» **DESCRIPTION OF THE TASK**: Images are not part of the copy; transcribe all the data exactly.

___ STORED DATA

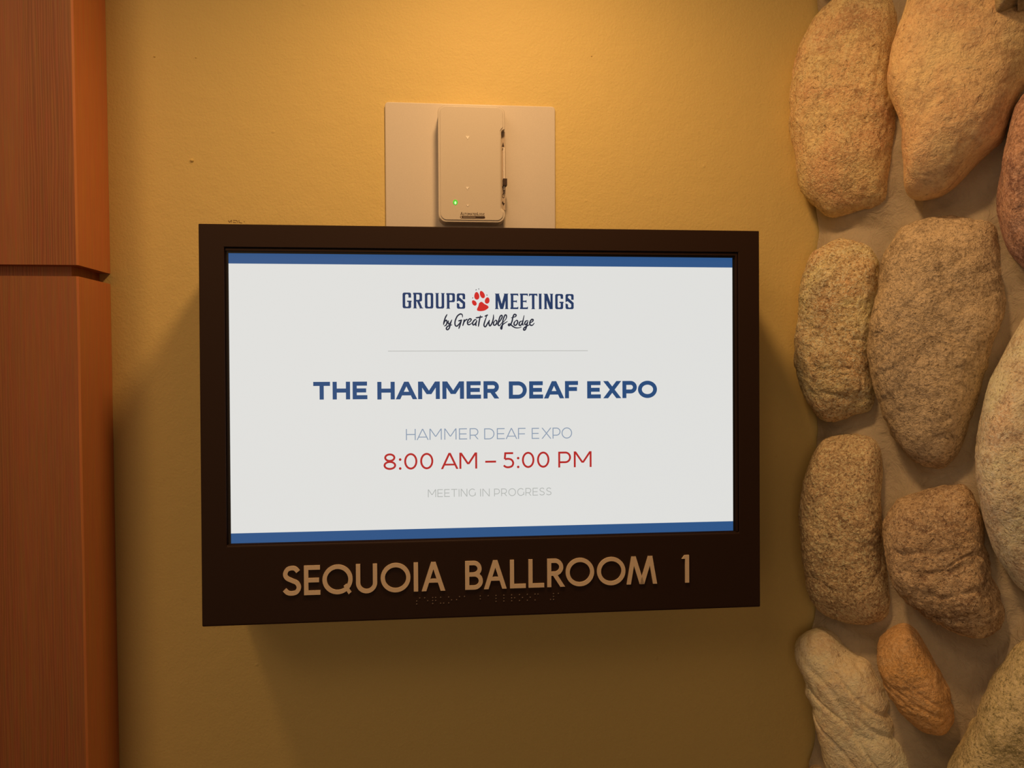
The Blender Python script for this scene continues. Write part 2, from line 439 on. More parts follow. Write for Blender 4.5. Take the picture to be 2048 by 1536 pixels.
def build_stone(idx, S):
    pts = closed_spline(S['o'], 720)
    cx = sum(p[0] for p in pts) / 720; cy = sum(p[1] for p in pts) / 720
    # where the stone sits: on the mortar, lifted
    c = hit(cx, cy, PM, NM)
    c = hit(cx, cy, c + NM * S['l'], NS)
    # goal outline radius per angle (photo) and the ring of real points in the stone's own plane
    ang = np.array([math.atan2(p[1] - cy, p[0] - cx) for p in pts]); rad = np.array([math.hypot(p[0] - cx, p[1] - cy) for p in pts])
    th = np.linspace(-math.pi, math.pi, NTH, endpoint=False)
    o_ = np.argsort(ang); goal = np.interp(th, ang[o_], rad[o_], period=2 * math.pi)
    cN = np.array(c); n_ = np.array(NS); du = np.array(DS); dz = np.array((0, 0, 1.0))
    r = goal.copy()
    ph = np.linspace(-math.pi / 2, math.pi / 2, NPH)
    e1, e2 = 0.62, 0.80
    cph = np.cos(ph) ** e1; sph = np.sign(np.sin(ph)) * np.abs(np.sin(ph)) ** e2
    T = S['t'] * 0.85
    for it in range(7):
        # ring points: photo offsets carried to the stone's plane
        ring = []
        for a, rr in zip(th, r):
            p = hit(cx + rr * math.cos(a), cy + rr * math.sin(a), c, NS)
            ring.append(np.array(p) - cN)
        ring = np.array(ring)
        ft = np.fft.fft(ring, axis=0); kk = np.abs(np.fft.fftfreq(NTH, 1 / NTH)); ft[kk > 2] = 0
        soft = np.real(np.fft.ifft(ft, axis=0))
        bl = (cph ** 1.4)[:, None, None]
        V = cN + (soft[None] * (1 - bl) + ring[None] * bl) * cph[:, None, None] + n_ * (sph * T)[:, None, None]
        q = proj_np(V.reshape(-1, 3)) - np.array([cx, cy])
        qa = np.arctan2(q[:, 1], q[:, 0]); qr = np.hypot(q[:, 0], q[:, 1])
        bins = ((qa + math.pi) / (2 * math.pi) * NTH).round().astype(int) % NTH
        sil = np.zeros(NTH); np.maximum.at(sil, bins, qr)
        bad = sil < 1
        sil[bad] = goal[bad]
        # light smoothing
        ratio = goal / sil
        for _ in range(14): ratio = (np.roll(ratio, 1) + ratio * 2 + np.roll(ratio, -1)) / 4
        if it < 6: r = r * np.clip(ratio, 0.6, 1.5)
    stone_rings.append(ring + cN)
    # surface relief
    V = V.reshape(-1, 3); ctr = cN
    out = []
    pit = S['pit']
    for p in V:
        d = Vector(p - ctr)
        L = d.length
        s = Vector(p) * 1.0 + Vector((idx * 3.1, idx * 1.7, 0))
        h = 0.0042 * noise.noise(s * 17) + 0.0016 * noise.noise(s * 38) * pit
        h += 0.0010 * pit * noise.noise(s * 95) + 0.0006 * pit * noise.noise(s * 210)
        rg = noise.noise(s * 26 + Vector((9, 2, 5)))
        h -= 0.0022 * pit * max(0, 1 - abs(rg) * 9) * max(0, noise.noise(s * 9 + Vector((4, 4, 4))) + .1)
        for (ca, f1, f2, amp, zlo, zhi) in S.get('crease', ()):
            u1 = p[1] * -1.0 + p[0]; zz = p[2]
            al = math.cos(ca) * u1 + math.sin(ca) * zz; ac = -math.sin(ca) * u1 + math.cos(ca) * zz
            q = noise.noise(Vector((al * f1 + idx, ac * f2, idx * 2.0)))
            fade = max(0.0, min(1.0, (zhi - zz) / .02)) * max(0.0, min(1.0, (zz - zlo) / .02))
            h -= amp * fade * max(0.0, 1 - abs(q) * 5.5)
        out.append(Vector(p) + d * (h / max(L, 0.03)))
    fs = []
    for j in range(NPH - 1):
        for i in range(NTH):
            k = (i + 1) % NTH
            fs.append((j * NTH + i, j * NTH + k, (j + 1) * NTH + k, (j + 1) * NTH + i))
    c1, c2, dk, lt = (tuple(min(.95, q * 1.38) for q in col) for col in S['c'])
    warm = lambda col, g: tuple(q * k * g for q, k in zip(col, (1.03, .965, .87)))
    c1, c2, dk, lt = warm(c1, .88), warm(c2, 1.04), warm(dk, 1), warm(lt, 1)
    if S['l'] < .04: c1, c2 = (tuple(min(.97, q * 1.20) for q in col) for col in (c1, c2))
    dk = tuple(q * .72 for q in dk)
    m = make_stone('river_stone_' + str(idx), c1, c2, dk, lt, idx * 2.37 + 1, 1.0, S['pit'], S['speck'])
    return out, fs, m, c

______

» **ANSWER TO THIS EXERCISE**:
The Blender Python script for this scene continues. Write part 2, from line 439 on. More parts follow. Write for Blender 4.5. Take the picture to be 2048 by 1536 pixels.
def build_stone(idx, S):
    pts = closed_spline(S['o'], 720)
    cx = sum(p[0] for p in pts) / 720; cy = sum(p[1] for p in pts) / 720
    # where the stone sits: on the mortar, lifted
    c = hit(cx, cy, PM, NM)
    c = hit(cx, cy, c + NM * S['l'], NS)
    # goal outline radius per angle (photo) and the ring of real points in the stone's own plane
    ang = np.array([math.atan2(p[1] - cy, p[0] - cx) for p in pts]); rad = np.array([math.hypot(p[0] - cx, p[1] - cy) for p in pts])
    th = np.linspace(-math.pi, math.pi, NTH, endpoint=False)
    o_ = np.argsort(ang); goal = np.interp(th, ang[o_], rad[o_], period=2 * math.pi)
    cN = np.array(c); n_ = np.array(NS); du = np.array(DS); dz = np.array((0, 0, 1.0))
    r = goal.copy()
    ph = np.linspace(-math.pi / 2, math.pi / 2, NPH)
    e1, e2 = 0.62, 0.80
    cph = np.cos(ph) ** e1; sph = np.sign(np.sin(ph)) * np.abs(np.sin(ph)) ** e2
    T = S['t'] * 0.85
    for it in range(7):
        # ring points: photo offsets carried to the stone's plane
        ring = []
        for a, rr in zip(th, r):
            p = hit(cx + rr * math.cos(a), cy + rr * math.sin(a), c, NS)
            ring.append(np.array(p) - cN)
        ring = np.array(ring)
        ft = np.fft.fft(ring, axis=0); kk = np.abs(np.fft.fftfreq(NTH, 1 / NTH)); ft[kk > 2] = 0
        soft = np.real(np.fft.ifft(ft, axis=0))
        bl = (cph ** 1.4)[:, None, None]
        V = cN + (soft[None] * (1 - bl) + ring[None] * bl) * cph[:, None, None] + n_ * (sph * T)[:, None, None]
        q = proj_np(V.reshape(-1, 3)) - np.array([cx, cy])
        qa = np.arctan2(q[:, 1], q[:, 0]); qr = np.hypot(q[:, 0], q[:, 1])
        bins = ((qa + math.pi) / (2 * math.pi) * NTH).round().astype(int) % NTH
        sil = np.zeros(NTH); np.maximum.at(sil, bins, qr)
        bad = sil < 1
        sil[bad] = goal[bad]
        # light smoothing
        ratio = goal / sil
        for _ in range(14): ratio = (np.roll(ratio, 1) + ratio * 2 + np.roll(ratio, -1)) / 4
        if it < 6: r = r * np.clip(ratio, 0.6, 1.5)
    stone_rings.append(ring + cN)
    # surface relief
    V = V.reshape(-1, 3); ctr = cN
    out = []
    pit = S['pit']
    for p in V:
        d = Vector(p - ctr)
        L = d.length
        s = Vector(p) * 1.0 + Vector((idx * 3.1, idx * 1.7, 0))
        h = 0.0042 * noise.noise(s * 17) + 0.0016 * noise.noise(s * 38) * pit
        h += 0.0010 * pit * noise.noise(s * 95) + 0.0006 * pit * noise.noise(s * 210)
        rg = noise.noise(s * 26 + Vector((9, 2, 5)))
        h -= 0.0022 * pit * max(0, 1 - abs(rg) * 9) * max(0, noise.noise(s * 9 + Vector((4, 4, 4))) + .1)
        for (ca, f1, f2, amp, zlo, zhi) in S.get('crease', ()):
            u1 = p[1] * -1.0 + p[0]; zz = p[2]
            al = math.cos(ca) * u1 + math.sin(ca) * zz; ac = -math.sin(ca) * u1 + math.cos(ca) * zz
            q = noise.noise(Vector((al * f1 + idx, ac * f2, idx * 2.0)))
            fade = max(0.0, min(1.0, (zhi - zz) / .02)) * max(0.0, min(1.0, (zz - zlo) / .02))
            h -= amp * fade * max(0.0, 1 - abs(q) * 5.5)
        out.append(Vector(p) + d * (h / max(L, 0.03)))
    fs = []
    for j in range(NPH - 1):
        for i in range(NTH):
            k = (i + 1) % NTH
            fs.append((j * NTH + i, j * NTH + k, (j + 1) * NTH + k, (j + 1) * NTH + i))
    c1, c2, dk, lt = (tuple(min(.95, q * 1.38) for q in col) for col in S['c'])
    warm = lambda col, g: tuple(q * k * g for q, k in zip(col, (1.03, .965, .87)))
    c1, c2, dk, lt = warm(c1, .88), warm(c2, 1.04), warm(dk, 1), warm(lt, 1)
    if S['l'] < .04: c1, c2 = (tuple(min(.97, q * 1.20) for q in col) for col in (c1, c2))
    dk = tuple(q * .72 for q in dk)
    m = make_stone('river_stone_' + str(idx), c1, c2, dk, lt, idx * 2.37 + 1, 1.0, S['pit'], S['speck'])
    return out, fs, m, c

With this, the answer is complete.